Remember the propaganda posters for World War II where Uncle Sam asked for you to do your part and support the war effort? Some people sent their pantyhose in so the nylon could be used in parachutes. Food was rationed.  And some people bought war bonds. Does anyone really buy bonds these days?  Does anyone even know about bonds these days? Who knows! They aren’t as popular as they once were during World War II, but you can in fact still get them.

First things first, what exactly is a bond? Very simply put, a bond is a form of debt where you serve as the bank. You loan money to a company, city or the government and they promise to pay you back in full with interest payments. Typically, governments will issue bonds when they need to finance their spiraling debts. Again, think of World War II, not only the bonds help the war effort, but they also helped stimulate the economy!

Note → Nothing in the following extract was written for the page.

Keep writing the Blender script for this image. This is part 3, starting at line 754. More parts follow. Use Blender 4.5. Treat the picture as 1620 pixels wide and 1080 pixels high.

Second, there is quite a variety of bonds! For instance, there are Treasury Bonds issued in terms of thirty years and interest is paid every six months. Then there are Municipal Bonds issued by states, cities, or local governments that can be exempt from federal taxes and potentially states taxes, depending on where you are. Also there are Savings Bonds issues by the U.S. Treasury, that are known to be boring, and you can redeem them a year after holding them, up to thirty years. If you’re wanting something a little riskier, then there are Corporate Bonds issued by companies; risky due to how their debt ranges from safe to risky. These are just a few options with many more out there!

Keep in mind the main thing with bonds is that you have to wait for them to mature. Once I was given a bond from a grandparent when I was a kid and thought holy cow, money! Needless to say, my parents had a fun time explaining to a seven-year-old that I couldn’t have the money until I was around thirty. That seemed like quite a long time for my childhood self!

So what do you do with your bond once it has matured and you finally get your money back? Well, whatever you want really, but as they say, investing it can be a good idea! Or you could pay for something with it, like class textbooks if you’re at school. Or you could just slap that money into your savings account. Either way, the choice is yours, but after waiting a nice chunk of time for the bond to mature, I’d want to make sure I chose my decision wisely.

Who knows, maybe bonds will make another comeback one day; hopefully from a sudden interest in them and not another World War!